サブスクリプション型のビジネスモデルのサービス基盤に、東芝を含む複数の国内大手企業がZuoraを採用。本サービスを日本企業がこぞって利用する理由は何か。
2016年10月13日、米Zuoraの日本法人であるZuora Japanは自社の「リレーションシップ・ビジネス・マネジメント(RBM)」サービスが東芝グループのIoTサービスの基盤に採用されたと発表した。ZuoraのいうRBMとは、サブスクリプション型ビジネスモデル運営のためのSaaSプラットフォームを指す。
東芝では、グループ内のIoT関連部門や人材を統合し、社内カンパニー「東芝インダストリアルICTソリューション社」を2015年に設立している。同社ではグループ全体のIoT基盤構築を進めており、IoTビジネスの利用形態や課金方式でも多様な要求に対応すべく整備しているところだという。この中の1つが「サブスクリプション型」の課金体系というわけだ。
ZuoraのRBMプラットフォームは、経済紙『Wall Street Jornal』、オンラインストレージサービスを提供するbox、エンタープライズ向けのクラウドサービスを展開するIBM、通信キャリア大手AT&T、IoTソリューションなどを開発するゼネラル・エレクトリック(GE)などに採用されている。B2Cでは旅行情報サービスを運営するTripAdvisorもユーザーだ。
Zuora Japanは2015年に設立、サービスの日本語化が完了した2016年4月から本格的な事業活動を開始しており、日本経済新聞社、コマツ、日本ユニシス、Freeeなどが既に導入企業に名を連ねている。三井情報、日立ソリューションズが販売パートナーになっており、決済ではGMOペイメントゲートウェイと提携している。ペイメントゲートウェイ(オンライン決済代行事業者)についてはこの他にも複数社と交渉を進めているという。

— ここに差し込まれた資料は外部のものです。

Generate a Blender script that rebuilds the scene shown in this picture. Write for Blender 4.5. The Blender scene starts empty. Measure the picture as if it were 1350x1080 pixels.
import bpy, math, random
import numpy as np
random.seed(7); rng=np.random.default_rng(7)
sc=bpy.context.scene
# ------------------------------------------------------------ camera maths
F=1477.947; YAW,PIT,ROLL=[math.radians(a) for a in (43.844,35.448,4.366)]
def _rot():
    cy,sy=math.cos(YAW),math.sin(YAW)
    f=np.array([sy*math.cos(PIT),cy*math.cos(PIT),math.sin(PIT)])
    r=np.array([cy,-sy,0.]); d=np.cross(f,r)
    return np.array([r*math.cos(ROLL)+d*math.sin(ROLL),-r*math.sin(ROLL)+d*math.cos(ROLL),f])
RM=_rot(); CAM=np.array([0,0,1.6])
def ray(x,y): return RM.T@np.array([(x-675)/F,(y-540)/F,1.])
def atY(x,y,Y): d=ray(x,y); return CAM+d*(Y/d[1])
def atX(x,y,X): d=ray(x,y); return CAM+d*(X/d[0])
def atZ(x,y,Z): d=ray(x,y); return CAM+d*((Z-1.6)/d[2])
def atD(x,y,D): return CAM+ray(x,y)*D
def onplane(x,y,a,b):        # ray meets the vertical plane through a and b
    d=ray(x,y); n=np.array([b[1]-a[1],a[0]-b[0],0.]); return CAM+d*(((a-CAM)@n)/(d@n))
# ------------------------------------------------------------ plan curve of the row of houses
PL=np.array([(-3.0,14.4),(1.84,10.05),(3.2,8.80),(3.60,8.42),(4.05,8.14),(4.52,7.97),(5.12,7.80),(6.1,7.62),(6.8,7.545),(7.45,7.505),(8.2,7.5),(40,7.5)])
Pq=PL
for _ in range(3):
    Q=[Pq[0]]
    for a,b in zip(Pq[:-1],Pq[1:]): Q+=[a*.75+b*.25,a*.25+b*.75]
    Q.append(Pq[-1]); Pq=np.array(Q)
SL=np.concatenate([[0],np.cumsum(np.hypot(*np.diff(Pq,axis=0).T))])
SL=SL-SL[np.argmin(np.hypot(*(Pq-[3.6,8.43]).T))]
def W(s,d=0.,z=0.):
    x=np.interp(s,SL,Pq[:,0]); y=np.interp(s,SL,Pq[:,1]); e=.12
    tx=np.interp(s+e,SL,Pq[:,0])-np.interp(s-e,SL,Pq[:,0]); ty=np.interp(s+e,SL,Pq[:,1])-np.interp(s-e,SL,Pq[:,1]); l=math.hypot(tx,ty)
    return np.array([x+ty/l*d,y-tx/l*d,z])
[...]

なぜ、サブスクリプション型ビジネスモデルのサービス基盤に、東芝を含む複数の大手企業がZuoraを採用しているのだろうか。
実は、サブスクリプション型ビジネスを運営する上で必要なプロセスを汎用(はんよう)的に取り扱えるものは、キャリア向けビリングシステムなどの業界特化のものを除くとほとんど存在しない。

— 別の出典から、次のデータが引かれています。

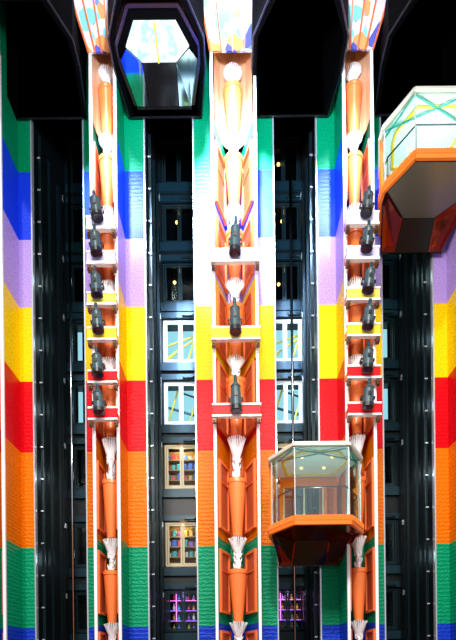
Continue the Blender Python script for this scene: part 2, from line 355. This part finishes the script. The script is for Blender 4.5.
# ------------------------------------------------------------------ hoods at the shaft tops
HC=[-6.62,-2.28,2.5,6.98]; HZ=22.28; HT=26.5
def hexa(c,s=0,back=18.15):
    return [(c-1.05+s,14.8+s*.8),(c+1.05-s,14.8+s*.8),(c+1.58-s,15.85),(c+1.58-s,16.65),(c+1.36-s,back),(c-1.36+s,back),(c-1.58+s,16.65),(c-1.58+s,15.85)]
for s,c in enumerate(HC):
    o=empty('shaft_hood',(c,16.6,HZ)); tag(o,'black faceted hood closing the top of the %s'%SHN[s],'hood','hoods over the elevator shafts')
    A=hexa(c); B=hexa(c,.16)
    m=MB(); nn=len(A)
    lo=[m.bm.verts.new((x,y,HZ)) for x,y in A]; hi=[m.bm.verts.new((x,y,HT)) for x,y in A]
    li=[m.bm.verts.new((x,y,HZ)) for x,y in B]; hj=[m.bm.verts.new((x,y,HT)) for x,y in B]
    for i in range(nn):
        j=(i+1)%nn
        m.bm.faces.new((lo[i],lo[j],hi[j],hi[i])); m.bm.faces.new((li[i],hj[i],hj[j],li[j])); m.bm.faces.new((lo[i],li[i],li[j],lo[j])); m.bm.faces.new((hi[i],hi[j],hj[j],hj[i]))
    m.build('shell',M['hood'],o)
    MB().prism(B,HT-.4,HT-.3).build('lid',M['hood'],o)
    m=MB()
    for i in range(nn):
        j=(i+1)%nn; m.bar((*A[i],HZ+.02),(*A[j],HZ+.02),.05,.04)
    m.build('lower_edge',M['black'],o)

# ------------------------------------------------------------------ glass elevators
def elevator(c, z0, H, label, S=1.0, y0=15.25, lit=False, plate='plate', back=17.95, drop=.35, hp=(.86,1.42,.56), hy=(.06,1.0,1.95), rim='rim', fm='maroon'):
    o=empty('glass_elevator',(c,y0+1.4,z0)); tag(o,label,'elevator')
    def poly(e=0,fb=0):   # plan outline, counter-clockwise from the front left
        return [(c-.86*S-e*.5,y0-e),(c+.86*S+e*.5,y0-e),(c+1.5*S+e,y0+1.05*S-e*.3),(c+1.5*S+e,y0+1.42*S),(c+1.13*S+e,back),(c-1.13*S-e,back),(c-1.5*S-e,y0+1.42*S),(c-1.5*S-e,y0+1.05*S-e*.3)]
    A=poly(); O=poly(.05)
    # floor with ribbed rim
    zr=z0+.30
    MB().prism(A,z0+.08,zr-.02).build('floor_deck',M['hood' if rim=='shaded_rim' else 'black'],o)
    seg=[(7,0),(0,1),(1,2),(2,3),(3,4),(6,7),(5,6)]
    for (i,j) in seg:
        m=MB(); p,q=Vector((*O[i],0)),Vector((*O[j],0)); L=(q-p).length
        m.bar((p.x,p.y,z0+.15),(q.x,q.y,z0+.15),.10,.30)
        nr=int(L/.09); dd=(q-p)/max(nr,1); nrm=Vector((dd.y,-dd.x,0)).normalized()*.055
        for t in range(nr):
            a=p+dd*(t+.5)+nrm; m.box(a.x-.018,a.x+.018,a.y-.02,a.y+.02,z0+.14,z0+.295)
        m.build('rim',M[rim],o)
    # underside: hexagonal plate and mirrored facets that slope to the shaft
    hx=[(c-hp[0]*S,y0+hy[0]),(c+hp[0]*S,y0+hy[0]),(c+hp[1]*S,y0+hy[1]*S),(c+hp[2]*S,y0+hy[2]*S),(c-hp[2]*S,y0+hy[2]*S),(c-hp[1]*S,y0+hy[1]*S)]
    fp=MB().prism(hx,z0+.0,z0+.06).build('floor_plate',M[plate],o)
    if plate=='hex_glow': MB().box(c-.035,c+.015,y0+hy[0],y0+hy[2]*S,z0-.04,z0-.005).build('glazing_bar',M['yellow'],fp)
    zb=z0-drop
    def facet(name,pts,m):
        mb=MB(); mb.loft(pts,[(x,y,z+.05) for x,y,z in pts]); mb.build(name,M[m],o)
    facet('keel',[(c-hp[2]*S,y0+hy[2]*S,z0),(c+hp[2]*S,y0+hy[2]*S,z0),(c+.6*S,back,zb),(c-.6*S,back,zb)],'black_gloss')
    for sd in (-1,1):
        facet('mirror_facet',[(c+sd*(hp[2]+.02)*S,y0+(hy[2]+.02)*S,z0-.01),(c+sd*hp[1]*S,y0+(hy[1]+.05)*S,z0-.01),(c+sd*1.46*S,y0+1.42*S,z0-.03),(c+sd*1.10*S,back,zb),(c+sd*.62*S,back,zb)],fm)
    MB().box(c-1.13*S,c+1.13*S,back,back+.06,zb-.03,z0+.3).build('rear_skirt',M['black_gloss'],o)
    # glass walls and posts
    zt=z0+H
    for (i,j) in ((7,0),(0,1),(1,2),(2,3),(6,7),(3,4),(5,6)):
        p,q=A[i],A[j]; m=MB(); m.bar((p[0],p[1],(zr+zt)/2),(q[0],q[1],(zr+zt)/2),.02,zt-zr-.06); m.build('glass_panel',M['glass'],o)
    for i in (0,1,2,7):
        MB().cyl((*A[i],zr),(*A[i],zt-.05),.02,.02,8).build('glass_joint',M['aluminium'],o)
    for i in (3,6):
        MB().cyl((A[i][0],A[i][1],zr),(A[i][0],A[i][1],zt),.06,.06,10).build('post',M['rim'],o)
    if rim=='rim':
        for sd in (-1,1):
            m=MB(); x=c+sd*1.48*S; m.bar((x,y0+1.5*S,z0+.1),(x,y0+1.5*S,z0+H*.60),.13,.13).bar((x-sd*.01,y0+1.5*S,z0+H*.60),(c+sd*1.42*S,y0+1.5*S,z0+H*.66),.12,.12); m.build('side_column',M['rim'],o)
    m=MB()
    for (i,j) in seg: m.bar((*O[i],zt),(*O[j],zt),.09,.09)
    m.build('roof_edge',M['roof'],o)
    MB().prism(poly(.02),zt+.05,zt+.11).build('roof',M['roof'],o)
    MB().prism(poly(-.08),zt-.03,zt+.03).build('ceiling_panel',M['mint'],o)
    m=MB(); I=[(c+(x-c)*.72,y0+1.35+(y-y0-1.35)*.72) for x,y in A]
    for i in range(8): m.bar((*I[i],zt-.06),(*I[(i+1)%8],zt-.06),.07,.05)
    m.build('ceiling_frame',M['yellow'],o)
    m=MB()
    for i,j in ((0,6),(1,3),(7,1),(2,0)): m.bar((*A[i],zt-.11),(*A[j],zt-.11),.05,.03)
    m.build('ceiling_rod',M['teal'],o)
    R=[(c+(x-c)*.93,y0+1.3+(y-y0-1.3)*.93) for x,y in A]
    m=MB()
    for (i,j) in ((6,7),(7,0),(0,1),(1,2),(2,3)): m.cyl((*R[i],zr+.95),(*R[j],zr+.95),.025,.025,8)
    for i in (6,7,0,1,2,3): m.cyl((*R[i],zr),(*R[i],zr+.95),.015,.015,8)
    m.build('handrail',M['blue_steel'],o)
    # rear wall: orange header, orange posts, dark glazed doors
    yb=back-.14
    MB().box(c-1.06*S,c+1.06*S,yb,yb+.1,zt-.42,zt-.06).build('rear_header',M['rim'],o)
    for xx in (-1.02,.62,.98):
        MB().box(c+xx*S-.06,c+xx*S+.06,yb,yb+.1,zr,zt-.42).build('rear_post',M['rim'],o)
    dr=MB().box(c-.95*S,c-.9*S,yb+.02,yb+.08,zr,zt-.42).box(c-.2*S,c-.14*S,yb+.02,yb+.08,zr,zt-.42).box(c+.5*S,c+.56*S,yb+.02,yb+.08,zr,zt-.42).build('car_door',M['cream'],o)
    MB().box(c-.9*S,c+.5*S,yb+.04,yb+.055,zr,zt-.42).build('pane',M['door_glass'],dr)
    m=MB()
    for xx,yy in ((-.5,.8),(.5,.8),(-.4,1.7),(.4,1.7)): m.cyl((c+xx*S,y0+yy,zt-.07),(c+xx*S,y0+yy,zt-.035),.045,.045,10)
    m.build('downlight',M['bulb'],o)
    return o
elevator(2.93, Z(526,15.25), 2.55, 'glass elevator low in the shaft right of the centre pillar, with orange rim', plate='maroon', drop=.72)
elevator(6.88, Z(163,15.25), 2.22, 'glass elevator high at the right edge, its grey floor plate seen from below', drop=.58)
e2=elevator(-2.28, HZ+.12, 2.2, 'dark elevator docked in its hood at the top, with bright hexagonal underside', S=.9, y0=15.2, plate='hex_glow', back=17.85, drop=.06, hp=(.76,1.18,.64), hy=(.33,1.07,1.53), rim='shaded_rim', fm='mirror_grey')  # this car's orange rim is painted dark for the shade in the hood

# ------------------------------------------------------------------ shaft equipment
for s,(a,b) in enumerate(SHAFT):
    for side,x in ((1,a),(-1,b)):
        vis = (s<2 and side==1) or (s>=2 and side==-1)
        if not vis: continue
        for q,yy in enumerate((18.75,19.7,20.7)):
            o=empty('guide_rail',(x+side*.1,yy,0)); tag(o,'dark steel guide rail, %s of three along the %s'%(['frontmost','middle','rearmost'][q],SHN[s]),'rail','guide rails in the shafts')
            MB().box(x+side*.1-.02,x+side*.1+.02,yy-.05,yy+.05,.0,22.3).box(x+side*.13-.05,x+side*.13+.05,yy-.012,yy+.012,.0,22.3).build('rail',M['steel'],o)
            for j in range(16 if q==0 else 0):
                zz=2.6+j*1.25; MB().box(min(x+side*.06,x+side*.17),max(x+side*.06,x+side*.17),yy-.09,yy-.055,zz,zz+.045).build('bracket',M['aluminium'],o)
        o=empty('cable_duct',(x+side*.09,21.4,0)); tag(o,'dark ribbed duct in the rear corner of the %s'%SHN[s],'duct','ducts in the shafts')
        MB().box(x+side*.06-.05,x+side*.06+.05,21.2,21.6,0,22.3).build('duct',M['panel'],o)
        for j in range(7):
            zz=RZ[j][1]-.4; MB().box(x+side*.125-.015,x+side*.125+.015,21.3,21.42,zz,zz+.22).build('call_box',M['aluminium'],o)
for s,z0 in ((0,0),(2,0)):
    o=MB().cyl((SC[s],19.6,z0),(SC[s],19.6,22.3),.055,.055,14).build('steel_pole',M['chrome'],None,True)
    tag(o,'slim bright steel pole running up the middle of the %s'%SHN[s],'pole')

# ------------------------------------------------------------------ beyond the landing doors
RN=['bottom landing','second landing up','third landing up','red band level','yellow band level']
for s in (1,2):
    c=SC[s]
    cc=c*1.02
    for r in (3,4):
        z0,z1=RZ[r]; o=empty('reflected_truss',(cc,22.5,z0)); tag(o,'reflected yellow truss, built as bars behind doors of the %s, %s'%(SHN[s],RN[r]),'truss','reflected trusses built behind the landings')  # truss mirrored in the door glass, modelled as bars behind it
        zb=z0-.02
        if r==4:
            for (xa,za,xb,zq) in ((-.95,.95,.95,1.65),(-.95,.3,.9,1.55),(.3,.3,.8,1.75),(-.95,.1,-.3,.7)):
                MB().cyl((cc+xa,22.5,z0+za),(cc+xb,22.5,z0+zq),.042,.042,8).build('beam',M['yellow'],o)
        else:
            for (xa,za,xb,zq) in ((-.65,.2,-.15,1.85),(.35,.2,.85,1.85)):
                MB().cyl((cc+xa,22.5,z0+za),(cc+xb,22.5,z0+zq),.042,.042,8).build('beam',M['yellow'],o)
            MB().bar((cc-1.0,22.6,z0+1.2),(cc+1.0,22.6,z0+.6),.07,.09).bar((cc-.1,22.65,z0+1.85),(cc+1.0,22.65,z0+1.45),.06).build('brace',M['frame_dark'],o)
# shelves with goods
for s in (1,2):
    c=SC[s]; cc=c*1.01
    for r in (1,2):
        z0,z1=RZ[r]
        o=empty('shop_shelf',(cc,22.5,z0)); tag(o,'wooden shop shelf behind doors of the %s, %s'%(SHN[s],RN[r]),'shelf','shop shelves')
        MB().box(cc-1.05,cc+1.05,22.7,22.75,z0,z1).build('back_panel',M['wood'],o)
        for j in range(4):
            MB().box(cc-1.05,cc+1.05,22.35,22.7,z0+.02+j*.47,z0+.06+j*.47).build('shelf_board',M['wood'],o)
        for xx in (-1.08,1.05): MB().box(cc+xx,cc+xx+.03,22.35,22.75,z0,z1).build('side_board',M['wood'],o)
        for j in range(1,4):
            for q in range(8):
                x=cc-.92+q*.26; h=random.uniform(.18,.34); zz=z0+.062+j*.47
                g=MB()
                w=random.uniform(.07,.11); g.box(x-w,x+w,22.4,22.62,zz,zz+h)
                ob=g.build('boxed_goods',random.choice(goods),None,False,.01)
                tag(ob,'small coloured boxed goods on shop shelf in the %s doorway, %s'%(SHN[s],RN[r]),'box','boxed goods, %s, %s'%(SHN[s],RN[r]))
        MB().cyl((cc,22.2,z1+.0),(cc,22.2,z1-.03),.10,.10,12).build('downlight',M['bulb'],o)
    # bar display on the bottom landing
    z0,z1=RZ[0]
    o=empty('bar_display',(cc,22.5,z0)); tag(o,'purple lit bottle display in the %s doorway, bottom landing'%SHN[s],'display')
    MB().box(cc-1.05,cc+1.05,22.7,22.75,z0,z1).build('back_panel',M['black_gloss'],o)
    for j in range(4): MB().box(cc-1.05,cc+1.05,22.35,22.7,z0+.02+j*.47,z0+.05+j*.47).build('shelf_board',M['black'],o)
    for j in range(1,4): MB().box(cc-1.0,cc+1.0,22.32,22.345,z0+.03+j*.47,z0+.055+j*.47).build('light_strip',M['pink' if j==3 else 'purple'],o)
    for xx in (-.35,.62): MB().box(cc+xx,cc+xx+.04,22.31,22.345,z0+.5,z1-.05).build('light_post',M['pink'],o)
    for j in range(0,4):
        for q in range(9):
            x=cc-.92+q*.23; zz=z0+.05+j*.47; h=random.uniform(.26,.36)
            ob=MB().lathe((x,22.5,zz),[(.055,0),(.06,h*.55),(.022,h*.72),(.022,h)],10).build('bottle',random.choice(goods),None,True)
            tag(ob,'bottle in the purple lit display of the %s doorway'%SHN[s],'bottle','display bottles, %s'%SHN[s])
for (px,py,r,s) in ((280,165,7,2),(283,222,6,2),(178,222,6,1),(175,282,5,1),(279,285,5,2)):
    x=X(px,22.5); z=Z(py,22.5); top=RZ[r][1]
    o=empty('pendant_lamp',(x,22.5,z)); tag(o,'small warm lamp glowing in the %s, %s'%(SHN[s],{7:'upper green band level',6:'blue band level',5:'lilac band level'}[r]),'lamp')
    MB().lathe((x,22.5,z-.07),[(.02,0),(.07,.05),(.07,.1),(.02,.14)],12).build('globe',M['bulb'],o,True)
    MB().cyl((x,22.5,z+.07),(x,22.5,max(top+.03,z+.2)),.01,.01,6).build('cord',M['black'],o)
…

汎用(はんよう)的なパッケージが今まで登場しなかったのは、同じサービス提供であっても、「サービスのどの部分を価値として収益化するモデルか」は企業ごとに異なる上に、請求・回収管理では、日割り計算への対応や多様な決済サービスとの連係も必要であり、あらゆる可能性に対応するものがなかったためだ。
Zuoraでは、サブスクリプション型ビジネスに必要なプロセスを次のように整理している。いずれも、従来のモノの取引を前提とした業務システムではカバーしにくく、バリエーションが多いのが特徴だ。
「Zuoraはグローバルで800社のさまざまな要求に対応し、アップグレードを繰り返してきた」と、ファウンダー兼CEOのTien Tzuo氏は、サービスが提供する選択肢の豊富さを強調する。
一般的なクラウドサービスを例に見れば分かるように、サブスクリプション型ではモノではなく、サービスに価値があり、対価が発生する。モノの値段ではない分、一般的に案件単価は安くなりがちだが、一方で定期的な課金が発生する。そして利用者がサービスを気に入れば、長く利用してもらえる可能性が高く「継続利用者が別のサービスを追加購入する」といったトランザクションが定期的に発生するのも、サブスクリプション型の特徴だ。
こうした特徴を持つ課金体系とその運営を、どのようなプロセスであっても簡単にSaaSで利用できる(=迅速に市場展開できる)点がZuoraの強みといえるだろう。
Tzuo氏はMGI Researchの調査(2016年)を基に「日本は世界第2位のサブスクリプション管理システム市場」(市場規模:6800億円、年平均成長率:55%)と評価、その大半はIoTソリューションが生み出すと見ている。
プロダクトを売る「モノづくり」からサービスや体験を提供する「コトづくり」への転換が語られるようになって久しい(マーケティング領域で「サービス・ドミナント・モデル」が提唱されたのは1990年代までさかのぼることができる)。加えて、ITとクラウド環境が進化した現在は、コトづくりに必要な投資は限りなくゼロに近いところまで下がっている。
それ故に今後は、より多くの既存の製品(モノ)が、IoTを含む新しい技術やアイデアを活用したソリューションによる価値提供(コト)にシフトしていくと考えられている。サブスクリプション型と聞くと、大手ITサービス企業だけのもののように受け止められがちだが、今後、ITを利用した事業開発、サービス開発を目指すならば理解しておくべきモデルの1つといえるだろう。